How softly you tiptoed into my world, so silently, only a moment you stayed, but what an imprint your footsteps have left upon my heart.
Spirit
I love Christmas. Absolutely love it. I love everything about it. The anticipation, the excitement, shopping in the hustle and bustle. I even loved working retail during the Christmas season. In fact, it was my favorite time of the year to work. I no longer work in retail and when I'm out shopping during this season I try to be as nice as possible to those working.

For some reason though, I'm just not in the spirit this year. At first I thought it was because it was 80 degrees here. Yes, 80 degrees. IN DECEMBER!! Then I thought it was because I was in the middle of finals and getting ready to graduate. (I did.
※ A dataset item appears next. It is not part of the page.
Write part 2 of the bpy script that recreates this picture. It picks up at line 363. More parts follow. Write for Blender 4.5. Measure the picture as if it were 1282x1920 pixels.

That's another post.) Even after all of that was finished, I'm still having a hard time finding the spirit.

I think I have finally figured it out. I miss my angel. It's been four years and for some reason this year is harder than any other year. I haven't told anyone about this yet and I'm not even sure I could explain it. I think one of the reasons I am having such a hard time is that wee man has figured Christmas out. He understands Santa and all the presents. He knows what letter his name starts with now, so he can find his presents.

My angel would be a year older than wee man. Knowing that he will never get to enjoy Christmas and that I will never get to see the joy and excitement on his face leaves me with a deep sadness. When this feeling comes over me I am amazed. Amazed that I can still feel like this after four years. Amazed because I have no idea where the feeling comes from. Amazed that after only 11 days I could love someone so much.

I know that I just have to keep moving and eventually the feelings will subside. I just hate being in this funk and smiling my way through the day even though I don't feel like. I don't want to take anything away from wee man this season. I want to be able to enjoy his awe and wonderment of the season.